7. Pour déclarer irrecevable la demande formée en cause d'appel des cautions pour non-respect du devoir de mise en garde, l'arrêt retient que cette demande est nouvelle et ne constitue pas une demande reconventionnelle, faute de se rattacher aux prétentions originaires par un lien suffisant.
8. En se déterminant ainsi, sans rechercher, même d'office, comme il lui incombait, si la demande de dommages et intérêts formée par les cautions contre la banque pour manquement de cette dernière à son devoir de mise en garde ne lui était pas soumise pour faire écarter la demande de la banque tendant à voir condamner les cautions au paiement de sommes en exécution de leurs engagements, la cour d'appel a privé sa décision de base légale.

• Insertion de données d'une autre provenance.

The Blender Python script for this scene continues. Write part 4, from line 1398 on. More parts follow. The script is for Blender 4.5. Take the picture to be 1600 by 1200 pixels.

PAR CES MOTIFS, et sans qu'il y ait lieu de statuer sur le dernier grief, la Cour :
CASSE ET ANNULE, mais seulement en ce qu'il déclare irrecevable comme nouvelle en cause d'appel la demande de M. et Mme [W] pour non-respect du devoir de mise en garde, l'arrêt rendu le 8 mars 2023, entre les parties, par la cour d'appel de Paris ;
Remet, sur ce point, l'affaire et les parties dans l'état où elles se trouvaient avant cet arrêt et les renvoie devant la cour d'appel de Paris, autrement composée ;
Condamne la société Caisse régionale de crédit agricole mutuel d'Ille-et-Vilaine aux dépens ;
En application de l'article 700 du code de procédure civile, rejette la demande formée par la société Caisse régionale de crédit agricole mutuel d'Ille-et-Vilaine et la condamne à payer à M. [W] et Mme [M], épouse [W], la somme globale de 3 000 euros ;
Dit que sur les diligences du procureur général près la Cour de cassation, le présent arrêt sera transmis pour être transcrit en marge ou à la suite de l'arrêt partiellement cassé ;
Ainsi fait et jugé par la Cour de cassation, chambre commerciale, financière et économique, et prononcé par le président en son audience publique du vingt-sept novembre deux mille vingt-quatre.